Handelsfirma verfügt zwangsläufig über Bauerfahrung und kennt darum die
Usanzen des Baugewerbes. Aus dem Gesellschaftszweck der Beklagten, der
gemäss Handelsregistereintrag in der Produktion von und dem Handel mit
landwirtschaftlichen Gütern, insbesondere im Betrieb von Geflügelfarmen
besteht, ist nichts Gegenteiliges abzuleiten. Im übrigen wird auch nicht
ersichtlich, warum das Obergericht annimmt, die Beklagte könne nicht als
"einmalige" Bauherrin betrachtet werden. Auf die allgemeine Lebenserfahrung
lässt sich diese Feststellung jedenfalls nicht stützen.

    e) Demnach steht weder fest, dass Helfenstein, dessen Wissen und
Erfahrung der Beklagten anzurechnen sind, in Bausachen erfahren war,
noch ist bekannt, ob die Beklagte als "einmalige" Bauherrin betrachtet
werden muss und deshalb die Usanzen des Baugewerbes nicht kennt. Unter
diesen Umständen kann nicht abschliessend beurteilt werden, ob die Beklagte
sich darum nicht auf die Ungewöhnlichkeitsregel berufen darf, weil in den
Werkverträgen ausdrücklich festgehalten ist, die Bestimmungen der SIA-Norm
118 seien den Parteien bekannt. Das müsste sich die Beklagte, sollte sie
schon vor Abschluss der Verträge über Erfahrung in Bausachen verfügt haben,
entgegenhalten lassen. Andernfalls wäre wegen dem Umfang und der Gestaltung
der SIA-Norm 118 eine differenzierte Betrachtungsweise angebracht. Obschon
die Norm vorwiegend Vorschriften über das Verhältnis zwischen Bauherrn und
Unternehmer enthält, muss auch einer damit nicht vertrauten Vertragspartei
allein schon bei der Durchsicht des Inhaltsverzeichnisses in die Augen
springen, dass sie daneben auch Bestimmungen über die Vertretung des
Bauherrn durch die Bauleitung umfasst. Aus den Art. 33 bis 36, die im
Inhaltsverzeichnis unter dem Titel "Vertretung der Vertragsparteien"

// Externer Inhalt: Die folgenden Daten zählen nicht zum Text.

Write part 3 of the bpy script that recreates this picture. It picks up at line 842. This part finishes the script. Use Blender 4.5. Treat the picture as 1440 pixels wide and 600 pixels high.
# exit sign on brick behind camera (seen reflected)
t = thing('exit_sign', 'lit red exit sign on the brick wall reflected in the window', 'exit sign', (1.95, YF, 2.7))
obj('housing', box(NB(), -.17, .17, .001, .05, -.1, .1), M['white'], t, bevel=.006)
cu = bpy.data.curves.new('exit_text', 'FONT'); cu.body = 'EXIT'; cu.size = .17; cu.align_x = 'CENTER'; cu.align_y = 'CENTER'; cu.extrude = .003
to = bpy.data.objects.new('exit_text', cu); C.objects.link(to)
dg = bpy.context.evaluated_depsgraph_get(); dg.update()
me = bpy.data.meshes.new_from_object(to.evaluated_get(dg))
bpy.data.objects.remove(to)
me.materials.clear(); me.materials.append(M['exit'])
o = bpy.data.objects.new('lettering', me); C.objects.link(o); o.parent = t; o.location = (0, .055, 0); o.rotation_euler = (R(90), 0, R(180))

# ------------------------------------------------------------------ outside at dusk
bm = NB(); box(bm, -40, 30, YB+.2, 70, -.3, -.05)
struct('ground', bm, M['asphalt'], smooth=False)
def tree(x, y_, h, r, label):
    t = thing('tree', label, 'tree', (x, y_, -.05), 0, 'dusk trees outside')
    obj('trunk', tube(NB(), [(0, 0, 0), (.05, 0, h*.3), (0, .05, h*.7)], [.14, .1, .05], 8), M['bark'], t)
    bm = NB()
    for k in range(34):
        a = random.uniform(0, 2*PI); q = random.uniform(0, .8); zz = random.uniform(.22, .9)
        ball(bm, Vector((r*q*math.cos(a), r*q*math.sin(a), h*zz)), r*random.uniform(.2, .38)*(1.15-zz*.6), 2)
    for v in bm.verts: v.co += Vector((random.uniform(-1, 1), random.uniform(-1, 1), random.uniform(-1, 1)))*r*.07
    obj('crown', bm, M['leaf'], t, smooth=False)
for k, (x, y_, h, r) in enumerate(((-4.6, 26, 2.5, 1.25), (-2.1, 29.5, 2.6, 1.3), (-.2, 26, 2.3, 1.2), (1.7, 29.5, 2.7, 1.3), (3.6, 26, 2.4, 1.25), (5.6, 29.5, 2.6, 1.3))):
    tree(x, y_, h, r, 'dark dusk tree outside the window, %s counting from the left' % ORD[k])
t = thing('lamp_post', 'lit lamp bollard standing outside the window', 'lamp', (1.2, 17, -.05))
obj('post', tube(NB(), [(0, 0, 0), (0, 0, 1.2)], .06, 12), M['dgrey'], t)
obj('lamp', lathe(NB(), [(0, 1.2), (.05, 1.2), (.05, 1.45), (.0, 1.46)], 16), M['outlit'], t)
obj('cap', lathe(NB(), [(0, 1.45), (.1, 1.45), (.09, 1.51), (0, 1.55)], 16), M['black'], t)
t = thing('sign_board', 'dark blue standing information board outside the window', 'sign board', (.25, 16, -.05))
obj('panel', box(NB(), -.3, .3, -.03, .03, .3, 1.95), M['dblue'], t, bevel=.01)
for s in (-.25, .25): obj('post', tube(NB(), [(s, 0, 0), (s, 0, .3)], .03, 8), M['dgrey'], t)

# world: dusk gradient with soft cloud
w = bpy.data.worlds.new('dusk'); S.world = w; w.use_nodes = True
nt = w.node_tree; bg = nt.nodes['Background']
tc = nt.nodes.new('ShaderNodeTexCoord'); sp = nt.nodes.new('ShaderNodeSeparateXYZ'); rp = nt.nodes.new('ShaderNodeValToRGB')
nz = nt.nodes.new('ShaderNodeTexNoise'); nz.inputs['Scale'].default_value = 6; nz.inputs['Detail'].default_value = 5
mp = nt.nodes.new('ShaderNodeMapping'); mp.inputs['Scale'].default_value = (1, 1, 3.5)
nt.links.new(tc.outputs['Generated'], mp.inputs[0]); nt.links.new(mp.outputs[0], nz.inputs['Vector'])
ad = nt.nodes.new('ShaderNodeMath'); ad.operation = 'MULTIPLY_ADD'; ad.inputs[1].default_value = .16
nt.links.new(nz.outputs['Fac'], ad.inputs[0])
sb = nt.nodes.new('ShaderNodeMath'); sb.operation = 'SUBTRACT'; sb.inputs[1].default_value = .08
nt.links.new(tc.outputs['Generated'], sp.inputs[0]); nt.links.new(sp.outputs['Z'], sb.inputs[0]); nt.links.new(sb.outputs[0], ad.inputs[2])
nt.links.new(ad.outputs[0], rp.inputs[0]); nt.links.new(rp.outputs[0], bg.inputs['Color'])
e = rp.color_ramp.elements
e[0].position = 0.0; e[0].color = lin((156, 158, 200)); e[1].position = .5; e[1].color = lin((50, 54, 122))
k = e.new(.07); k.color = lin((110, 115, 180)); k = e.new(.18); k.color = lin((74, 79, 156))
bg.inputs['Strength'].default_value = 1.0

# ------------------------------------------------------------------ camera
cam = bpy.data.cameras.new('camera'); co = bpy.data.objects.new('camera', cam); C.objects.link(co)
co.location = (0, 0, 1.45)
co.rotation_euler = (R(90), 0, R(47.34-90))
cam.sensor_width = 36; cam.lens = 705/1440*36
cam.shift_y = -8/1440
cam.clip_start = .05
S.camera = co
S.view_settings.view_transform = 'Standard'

aufgeführt werden, geht allerdings nur hervor, dass die Bauleitung den
Bauherrn bezüglich Handlungen, welche die Leitung und Überwachung der
Bauausführung betreffen, mit unbeschränkter Vollmacht vertritt (Art. 33
und 34). Dagegen lassen diese Vorschriften nicht erkennen, dass die
Bauleitung auch die Befugnis haben soll, den Bauherrn in finanzieller
Hinsicht zu verpflichten. Denn in Art. 34 Abs. 1 wird lediglich bestimmt,
der Bauleitung obliege die Prüfung der Rechnungen. Die wesentlich weiter
gehenden Bestimmungen von Art. 154 Abs. 2 und Art. 155 Abs. 1, deren
genauer Inhalt aufgrund des Inhaltsverzeichnisses nicht erkennbar ist,
müssten für eine Partei ohne Bauerfahrung als ungewöhnlich beurteilt
werden.

    Für die Rechtsauffassung der Beklagten sprechen schliesslich die
konkreten Umstände des Falles. Es ist kein sachlicher Grund ersichtlich,
welcher den Bauleiter daran hinderte, die Schlussabrechnung von der
Beklagten genehmigen zu lassen. Wegen der massiven Kostenüberschreitung
hätten im Gegenteil sowohl Architekt Engler wie auch der Kläger selbst
erkennen müssen, dass sich die Einholung der Genehmigung aufdrängte. Zu
beachten ist schliesslich, dass das SIA-Regelwerk in sich widersprüchlich
ist, weil in der SIA-Norm 102 betreffend die Beziehungen zwischen Bauherrn
und Architekt keine den Art. 154 und 155 der SIA Norm 118 entsprechende
Ermächtigung des Architekten vorgesehen ist. Auch wenn im vorliegenden
Fall offen ist, ob zwischen Architekt Engler und der Beklagten die
Anwendung der SIA-Norm 102 vereinbart und ob die Beklagte durch die
mangelnde Kongruenz der beiden SIA-Ordnungen irregeführt worden ist,
ist das Fehlen einer entsprechenden Klausel in der SIA-Norm 102 doch ein
Indiz dafür, dass sie für den Bauherrn ungewöhnlich sein kann.